In other words, for taxpayers that didn’t adjust accordingly throughout 2018, they may find themselves owing money to the IRS, and not breaking even or getting a refund. For some workers, this additional expense might be tough to come up with before the April 15 filing deadline. The good news is that there are options for workers who can’t make the payment by deadline.

Before we get into some of the options you have, we need to emphasize how it’s important to take advantage of one of the options that we’ll be mentioning below. You don’t want to fail to file a tax return on time. If that happens, you’ll get socked with some pretty significant penalties from the IRS in addition to interest on any payments that you owe, so don’t do it. Here are the only two options you should be considering:

File, but don’t pay in full: Even if you can’t pay any tax debt in full or at all, you should still absolutely file a return. Yes, you’ll wind up paying more than just what you owe the IRS in the long run, but this will be significantly less than what you’d owe if you failed to file a return at all. For instance, if you fail to file a return on time, you’ll face a penalty and then you’ll have to pay 5 percent of the unpaid balance that you owe for each month that it’s late. If you file and can’t pay, the penalty is significantly less — just 0.5 percent of the unpaid balance per month that it’s late. You’ll also pay interest on top of the penalty for each option.

File, then set up a payment plan: A payment plan is another option for workers that have to pony up money to the IRS. This may include a fee to set up, and it’s subject to 0.25 percent of the unpaid balance each month and interest, but there are a couple of nice things about going the payment plan route. Perhaps the best thing about going with a payment plan is that it’s largely on your terms.

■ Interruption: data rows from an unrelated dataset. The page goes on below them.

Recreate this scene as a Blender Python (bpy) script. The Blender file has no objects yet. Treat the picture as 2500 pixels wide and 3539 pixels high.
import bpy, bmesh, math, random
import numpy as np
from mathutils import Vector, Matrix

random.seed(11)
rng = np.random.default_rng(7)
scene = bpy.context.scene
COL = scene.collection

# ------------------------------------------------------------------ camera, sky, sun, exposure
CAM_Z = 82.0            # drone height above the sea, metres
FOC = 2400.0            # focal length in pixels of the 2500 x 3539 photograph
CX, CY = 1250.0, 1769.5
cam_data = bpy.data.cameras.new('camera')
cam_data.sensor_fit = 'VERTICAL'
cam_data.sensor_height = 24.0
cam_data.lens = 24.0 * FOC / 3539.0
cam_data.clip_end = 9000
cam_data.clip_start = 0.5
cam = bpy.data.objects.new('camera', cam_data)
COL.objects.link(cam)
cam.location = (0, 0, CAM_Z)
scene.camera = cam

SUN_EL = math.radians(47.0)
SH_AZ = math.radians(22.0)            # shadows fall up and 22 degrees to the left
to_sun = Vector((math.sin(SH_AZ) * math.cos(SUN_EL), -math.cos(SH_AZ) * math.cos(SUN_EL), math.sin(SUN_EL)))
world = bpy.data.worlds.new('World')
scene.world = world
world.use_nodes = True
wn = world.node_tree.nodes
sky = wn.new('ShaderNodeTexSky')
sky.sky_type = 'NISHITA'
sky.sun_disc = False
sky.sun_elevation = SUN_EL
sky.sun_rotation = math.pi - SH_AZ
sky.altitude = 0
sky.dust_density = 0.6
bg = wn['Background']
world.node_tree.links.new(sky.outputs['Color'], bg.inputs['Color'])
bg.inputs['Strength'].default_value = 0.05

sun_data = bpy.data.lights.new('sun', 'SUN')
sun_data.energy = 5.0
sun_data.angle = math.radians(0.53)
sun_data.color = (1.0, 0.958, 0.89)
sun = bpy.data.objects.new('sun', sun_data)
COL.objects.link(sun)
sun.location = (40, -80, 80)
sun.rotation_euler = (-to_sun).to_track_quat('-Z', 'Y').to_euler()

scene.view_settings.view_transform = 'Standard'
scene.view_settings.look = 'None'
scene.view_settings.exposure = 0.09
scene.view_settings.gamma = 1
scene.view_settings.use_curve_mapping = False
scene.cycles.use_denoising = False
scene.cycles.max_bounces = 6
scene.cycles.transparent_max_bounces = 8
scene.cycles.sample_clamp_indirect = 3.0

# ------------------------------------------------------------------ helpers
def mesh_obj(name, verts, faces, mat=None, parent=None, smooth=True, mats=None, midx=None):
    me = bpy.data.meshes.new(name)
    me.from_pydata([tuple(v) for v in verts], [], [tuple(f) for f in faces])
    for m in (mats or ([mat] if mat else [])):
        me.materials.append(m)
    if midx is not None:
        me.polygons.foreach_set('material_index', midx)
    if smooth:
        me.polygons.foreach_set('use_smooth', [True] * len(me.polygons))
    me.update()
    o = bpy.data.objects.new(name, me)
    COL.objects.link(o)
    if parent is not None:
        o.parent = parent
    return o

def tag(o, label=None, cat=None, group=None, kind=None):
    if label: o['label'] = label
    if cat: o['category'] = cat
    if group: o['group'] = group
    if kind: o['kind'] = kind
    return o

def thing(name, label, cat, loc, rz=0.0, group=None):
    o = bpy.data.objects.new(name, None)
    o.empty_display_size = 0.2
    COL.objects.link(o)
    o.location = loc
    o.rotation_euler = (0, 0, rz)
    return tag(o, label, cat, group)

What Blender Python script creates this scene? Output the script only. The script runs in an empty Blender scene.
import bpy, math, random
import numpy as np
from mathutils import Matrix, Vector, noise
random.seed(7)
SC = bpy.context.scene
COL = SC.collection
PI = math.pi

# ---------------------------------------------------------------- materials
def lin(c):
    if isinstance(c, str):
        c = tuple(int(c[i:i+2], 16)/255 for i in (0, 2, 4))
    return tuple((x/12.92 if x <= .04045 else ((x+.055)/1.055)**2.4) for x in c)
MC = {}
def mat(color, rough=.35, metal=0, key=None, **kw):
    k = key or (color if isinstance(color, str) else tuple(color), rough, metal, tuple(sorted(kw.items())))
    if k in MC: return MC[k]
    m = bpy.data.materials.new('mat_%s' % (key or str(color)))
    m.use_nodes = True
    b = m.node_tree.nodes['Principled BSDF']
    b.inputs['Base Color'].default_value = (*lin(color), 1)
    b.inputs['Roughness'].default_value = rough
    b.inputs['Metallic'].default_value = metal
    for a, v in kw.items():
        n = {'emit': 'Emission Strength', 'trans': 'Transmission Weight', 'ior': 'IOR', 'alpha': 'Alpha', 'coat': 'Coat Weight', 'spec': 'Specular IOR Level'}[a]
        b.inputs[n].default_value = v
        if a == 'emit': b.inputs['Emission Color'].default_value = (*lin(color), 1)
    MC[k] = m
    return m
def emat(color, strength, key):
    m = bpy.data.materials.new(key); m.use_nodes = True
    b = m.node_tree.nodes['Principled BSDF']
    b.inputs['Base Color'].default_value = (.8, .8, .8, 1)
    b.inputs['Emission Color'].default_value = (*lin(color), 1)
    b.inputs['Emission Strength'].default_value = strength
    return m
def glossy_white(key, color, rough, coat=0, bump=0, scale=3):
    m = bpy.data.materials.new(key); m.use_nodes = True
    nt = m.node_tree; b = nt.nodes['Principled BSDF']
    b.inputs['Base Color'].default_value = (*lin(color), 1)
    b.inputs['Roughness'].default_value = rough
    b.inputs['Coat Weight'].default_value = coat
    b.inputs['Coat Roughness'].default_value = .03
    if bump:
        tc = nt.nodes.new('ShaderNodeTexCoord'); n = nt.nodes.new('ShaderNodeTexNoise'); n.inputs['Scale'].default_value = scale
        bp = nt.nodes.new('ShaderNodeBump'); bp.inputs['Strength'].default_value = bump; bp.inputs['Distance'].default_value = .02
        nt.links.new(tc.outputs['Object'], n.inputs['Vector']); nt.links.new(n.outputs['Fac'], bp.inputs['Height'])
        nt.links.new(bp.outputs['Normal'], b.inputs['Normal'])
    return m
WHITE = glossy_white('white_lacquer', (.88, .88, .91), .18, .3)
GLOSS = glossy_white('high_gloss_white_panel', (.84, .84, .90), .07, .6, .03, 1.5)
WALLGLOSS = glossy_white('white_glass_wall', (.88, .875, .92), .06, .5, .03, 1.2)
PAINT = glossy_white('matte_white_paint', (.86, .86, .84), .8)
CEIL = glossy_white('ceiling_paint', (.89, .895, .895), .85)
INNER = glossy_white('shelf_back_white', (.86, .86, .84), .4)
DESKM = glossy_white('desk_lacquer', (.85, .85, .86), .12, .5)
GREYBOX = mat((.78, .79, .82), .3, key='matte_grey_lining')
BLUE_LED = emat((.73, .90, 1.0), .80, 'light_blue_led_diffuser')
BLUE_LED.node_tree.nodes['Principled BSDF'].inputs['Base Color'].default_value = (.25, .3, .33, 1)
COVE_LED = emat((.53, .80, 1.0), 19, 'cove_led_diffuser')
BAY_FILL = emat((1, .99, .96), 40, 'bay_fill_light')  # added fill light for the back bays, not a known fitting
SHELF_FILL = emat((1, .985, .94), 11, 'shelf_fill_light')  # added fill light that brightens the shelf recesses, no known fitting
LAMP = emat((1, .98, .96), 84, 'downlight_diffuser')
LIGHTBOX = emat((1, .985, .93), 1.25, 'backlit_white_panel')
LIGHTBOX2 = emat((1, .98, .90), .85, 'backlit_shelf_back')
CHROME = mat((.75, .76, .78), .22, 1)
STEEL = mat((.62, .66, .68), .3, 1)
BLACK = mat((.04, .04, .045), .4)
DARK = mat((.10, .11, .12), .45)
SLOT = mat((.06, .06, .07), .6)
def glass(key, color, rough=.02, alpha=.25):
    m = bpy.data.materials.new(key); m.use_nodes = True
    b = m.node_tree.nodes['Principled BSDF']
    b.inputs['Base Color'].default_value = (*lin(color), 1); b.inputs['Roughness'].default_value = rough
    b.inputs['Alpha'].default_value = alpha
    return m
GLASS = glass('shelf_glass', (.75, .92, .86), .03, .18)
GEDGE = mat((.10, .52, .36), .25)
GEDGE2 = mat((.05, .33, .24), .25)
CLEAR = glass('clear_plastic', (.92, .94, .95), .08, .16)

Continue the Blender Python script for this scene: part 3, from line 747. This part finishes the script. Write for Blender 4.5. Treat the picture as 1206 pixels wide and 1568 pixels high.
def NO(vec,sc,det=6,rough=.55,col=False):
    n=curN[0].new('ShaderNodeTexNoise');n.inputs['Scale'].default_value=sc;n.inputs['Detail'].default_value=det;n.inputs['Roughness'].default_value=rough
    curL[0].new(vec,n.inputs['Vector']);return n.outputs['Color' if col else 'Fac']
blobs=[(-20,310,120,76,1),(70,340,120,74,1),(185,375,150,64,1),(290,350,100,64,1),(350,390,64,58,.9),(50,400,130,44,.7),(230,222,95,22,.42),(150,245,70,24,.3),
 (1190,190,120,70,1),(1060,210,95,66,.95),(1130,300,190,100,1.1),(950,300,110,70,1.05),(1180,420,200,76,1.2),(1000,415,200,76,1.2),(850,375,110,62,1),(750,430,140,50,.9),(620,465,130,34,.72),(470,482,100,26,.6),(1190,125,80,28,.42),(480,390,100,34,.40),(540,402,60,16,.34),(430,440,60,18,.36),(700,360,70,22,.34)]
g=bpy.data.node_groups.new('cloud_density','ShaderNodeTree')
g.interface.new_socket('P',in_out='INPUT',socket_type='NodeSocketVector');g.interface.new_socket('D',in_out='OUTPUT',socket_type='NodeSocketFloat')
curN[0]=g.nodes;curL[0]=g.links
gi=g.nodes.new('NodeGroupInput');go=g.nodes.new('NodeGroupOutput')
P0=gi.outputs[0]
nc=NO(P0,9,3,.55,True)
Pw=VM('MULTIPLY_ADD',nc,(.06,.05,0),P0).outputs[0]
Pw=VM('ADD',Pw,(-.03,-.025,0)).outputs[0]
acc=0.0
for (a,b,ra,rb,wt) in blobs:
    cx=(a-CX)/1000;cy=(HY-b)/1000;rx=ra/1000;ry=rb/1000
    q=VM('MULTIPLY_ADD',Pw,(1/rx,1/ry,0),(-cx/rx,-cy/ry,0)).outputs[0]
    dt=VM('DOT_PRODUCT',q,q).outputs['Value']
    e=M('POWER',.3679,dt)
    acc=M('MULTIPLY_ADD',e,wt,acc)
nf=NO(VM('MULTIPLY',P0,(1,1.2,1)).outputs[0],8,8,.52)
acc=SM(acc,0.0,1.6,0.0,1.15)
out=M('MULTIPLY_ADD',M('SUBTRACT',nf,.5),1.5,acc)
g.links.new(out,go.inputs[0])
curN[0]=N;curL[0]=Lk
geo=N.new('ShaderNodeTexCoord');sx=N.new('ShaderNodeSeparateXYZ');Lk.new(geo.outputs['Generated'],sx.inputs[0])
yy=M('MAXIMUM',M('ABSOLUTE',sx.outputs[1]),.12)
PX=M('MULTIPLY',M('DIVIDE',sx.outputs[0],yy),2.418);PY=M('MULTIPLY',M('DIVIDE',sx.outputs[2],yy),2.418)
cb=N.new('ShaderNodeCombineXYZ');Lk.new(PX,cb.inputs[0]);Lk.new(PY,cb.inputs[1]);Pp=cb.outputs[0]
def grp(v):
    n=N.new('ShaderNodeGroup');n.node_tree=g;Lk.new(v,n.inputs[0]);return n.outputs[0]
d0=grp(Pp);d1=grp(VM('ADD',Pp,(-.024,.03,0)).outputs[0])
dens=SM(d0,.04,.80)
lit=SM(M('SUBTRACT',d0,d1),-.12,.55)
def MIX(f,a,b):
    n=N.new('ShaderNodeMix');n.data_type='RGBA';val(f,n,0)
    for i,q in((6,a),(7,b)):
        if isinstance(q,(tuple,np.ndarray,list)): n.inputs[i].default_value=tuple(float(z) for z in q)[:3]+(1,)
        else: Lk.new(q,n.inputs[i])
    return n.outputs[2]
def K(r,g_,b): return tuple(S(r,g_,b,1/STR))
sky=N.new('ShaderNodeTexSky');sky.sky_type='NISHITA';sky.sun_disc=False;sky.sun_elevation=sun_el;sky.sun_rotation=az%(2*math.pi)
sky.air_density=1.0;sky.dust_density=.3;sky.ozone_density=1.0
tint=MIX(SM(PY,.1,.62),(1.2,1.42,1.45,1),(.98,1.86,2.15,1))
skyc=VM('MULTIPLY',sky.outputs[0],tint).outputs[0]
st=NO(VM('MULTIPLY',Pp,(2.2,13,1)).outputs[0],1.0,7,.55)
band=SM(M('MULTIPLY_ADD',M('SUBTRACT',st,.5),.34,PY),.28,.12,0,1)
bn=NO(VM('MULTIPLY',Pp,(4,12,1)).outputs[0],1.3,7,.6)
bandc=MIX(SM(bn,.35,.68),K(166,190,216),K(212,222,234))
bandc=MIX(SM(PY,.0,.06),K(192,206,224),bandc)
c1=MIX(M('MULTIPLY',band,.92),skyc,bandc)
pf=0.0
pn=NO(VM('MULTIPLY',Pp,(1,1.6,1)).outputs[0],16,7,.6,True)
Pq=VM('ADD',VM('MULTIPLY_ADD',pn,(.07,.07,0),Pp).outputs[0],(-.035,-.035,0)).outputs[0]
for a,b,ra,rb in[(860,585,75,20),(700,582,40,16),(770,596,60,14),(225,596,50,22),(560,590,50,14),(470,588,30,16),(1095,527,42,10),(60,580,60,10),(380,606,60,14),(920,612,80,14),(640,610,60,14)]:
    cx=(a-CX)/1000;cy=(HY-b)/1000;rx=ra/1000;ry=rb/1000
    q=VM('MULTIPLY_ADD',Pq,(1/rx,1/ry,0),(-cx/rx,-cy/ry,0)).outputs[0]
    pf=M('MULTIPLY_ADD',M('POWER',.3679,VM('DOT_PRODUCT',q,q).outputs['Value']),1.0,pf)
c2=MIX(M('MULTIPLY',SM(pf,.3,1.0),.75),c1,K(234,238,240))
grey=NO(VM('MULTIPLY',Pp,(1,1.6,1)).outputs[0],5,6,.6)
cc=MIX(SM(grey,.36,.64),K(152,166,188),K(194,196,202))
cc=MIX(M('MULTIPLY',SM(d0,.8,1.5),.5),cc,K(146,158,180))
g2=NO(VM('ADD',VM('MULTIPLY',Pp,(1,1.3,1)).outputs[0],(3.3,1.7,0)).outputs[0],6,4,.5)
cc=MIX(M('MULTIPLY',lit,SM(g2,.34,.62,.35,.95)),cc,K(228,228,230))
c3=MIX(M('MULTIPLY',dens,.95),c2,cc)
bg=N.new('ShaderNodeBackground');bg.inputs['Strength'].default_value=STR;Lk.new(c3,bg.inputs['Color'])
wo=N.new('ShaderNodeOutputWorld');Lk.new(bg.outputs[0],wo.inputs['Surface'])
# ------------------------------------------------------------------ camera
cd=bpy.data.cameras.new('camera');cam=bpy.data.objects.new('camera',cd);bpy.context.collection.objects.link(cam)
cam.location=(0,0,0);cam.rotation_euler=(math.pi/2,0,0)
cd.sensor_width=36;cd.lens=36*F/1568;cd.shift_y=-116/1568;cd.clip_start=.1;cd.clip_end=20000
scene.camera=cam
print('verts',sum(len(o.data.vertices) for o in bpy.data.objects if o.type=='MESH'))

As long as the plan you’ve laid out is reasonable and settles any amount owed, it will almost always be accepted by the IRS. Another benefit is you can save money compared to the aforementioned option mentioned when filing and not paying in full.

If you’re caught flat-footed come tax time and are hit with a bill to the IRS, make sure to understand where you went wrong and make the necessary adjustments. Chances are you’ll just need to adjust your withholding at work to get that tax return back close to zero in the future. So, for instance, if you’re withholding at a 3, you might want to go down to a 2 or 1 to ensure that enough taxes are being withheld from your paycheck. In a situation that involves a major shift in the standard deduction you claimed this year compared to what you claimed in previous years, then you may have to make some further adjustments to get to where you want to be.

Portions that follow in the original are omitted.